A footballer turned fisher in the Pacific and a stubborn daughter with a small boat in Barcelona – they have little in common but a love for fishing, a sector on the brink of a demographic crisis.
“Good morning, good afternoon, or whatever it is over there,” Unai Ruiz-Zeberio Almandoz, aged 25, says in a voice note dispatched from a fishing boat in the middle of the Pacific Ocean. When asked about his precise location in a response, he hesitates. “I can’t tell exactly because we never take the same route. We always follow the fish. If the fish go north, we go north.”
Back in his home town, Donostia-San Sebastián in Spain, Unai is known as the former goalkeeper who recently hung up his boots and swapped playing in the country’s second division for tuna fishing.
The combination of a knee injury – a nightmare for any player – and disillusionment with the world of football forced him to quit. “My case is not very common. I have always loved fishing, since I was a child (…) but I started playing football, and I was good at it.”
He is now spending four months at sea to get his licence as a captain in deep-sea fishing. After going back home for a while, he’ll sail again for four more to close out his training.
“I embarked in Ecuador, and now we’re heading west, off French Polynesia, south of Hawaii, to an island-country called Kiribati. It’s right in the middle, between Australia and Latin America”.
The number of people in their 20s willing to sign up to fish in oceans around the world is dwindling in a profession growing older every year. EU data shows that around 70% of fishers in countries such as Italy and Greece are over 40 years old.
Faced with an ageing and also shrinking fishing workforce, Brussels promised a “generational renewal strategy” for 2027.
Unai says that life on board could be worse.
“We each have our own cabin, a chef cooks for us, we have our clothes cleaned, and we can shower every day,” he says in another voice note, adding that the downside is missing his loved ones. When the crew is not fishing for tuna, Unai takes care of safety in the boat and keeps watch at night – he says that the interview helped him “kill time” during the dull hours.
“It’s a decent job, like any other, and the wage is good”.
Still, Unai knows that it can be difficult to get youngsters aboard in the industry, especially in smaller, inshore fishing, where he says the conditions are tougher and the likelihood of future generations taking over is slimmer.
“In inshore fishing, you can be awake for 20 hours. In deep-sea fishing, you spend much more time away from home. But then, in my case, I take more rest,” Unai says.
We are what we eat
Alba Aguilera Olivencia, aged 24, knows the reality of small-scale fishing too well.
“We set the nets before the sun goes down, and raise them when the sun has set. So we sleep on the boat. We haul in the nets, catch the fish, sell it at the market, set the nets again… and so on,” she told Euractiv.
And all of that for an uncertain – and usually small – pay.
“After working all day, you can make 50, 100, 200 euros, or nothing. You don’t know. It’s like a roulette; you don’t know where the ball will land. The sea gives you whatever it wants to give you”.

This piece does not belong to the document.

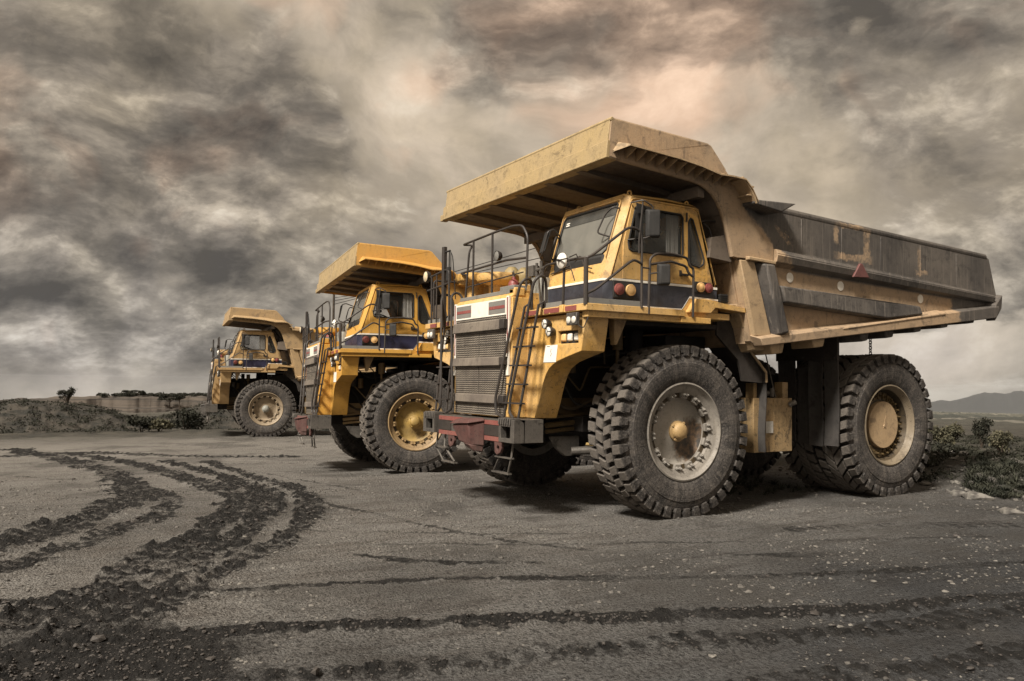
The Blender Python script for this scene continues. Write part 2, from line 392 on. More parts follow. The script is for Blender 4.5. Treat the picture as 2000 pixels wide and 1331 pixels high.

The fourth generation of fishers in her family, Alba’s passion for the sea dates back as far as she can remember.
“My mother was a truck driver at the port of Barcelona, the only female. My father was a fisher. I was their first child, and it was difficult for them because they both worked nights. Sometimes, I would wake up before him and go out on the boat to learn the ropes”.
But her father did not want her to become a fisher, telling her it was “too precarious”. After working in a nightclub – which she says took her down wrong paths – and then on passenger ships, she finally took up the family tradition.
Alba now claims to be the youngest shipowner in Spain’s Catalonia region. “Whatever port I go, I am the youngest, both among men and women, so generational renewal where? (…) I am the last one”.
Her friends still don’t get it. “Girl, that’s disgusting, you’re a masochist,” they tell her.
Alba gets upset when questioned about how to keep small-scale, artisanal fisheries afloat. She accuses Madrid and Brussels of treating boats like hers as industrial-scale fishing and choking them with restrictions.
And she regrets that, around her beloved Mediterranean, consumers opt for fish caught thousands of kilometres away.
“We’re all going to end up eating salmon. And I swear I’ll die without trying it”.
Asked about this bold claim, she treats it as common sense.
“In the Mediterranean, if you have a refined palate, you can enjoy sand eel, solenette, parrotfish, turbot, European lobster, spiny lobster, and red prawn. And for a simpler palate, there is forkbeard, my favourite, monkfish, sardine, and blue whiting…” and the list goes on.
“Do you really think I’m going to eat salmon?” she laughs.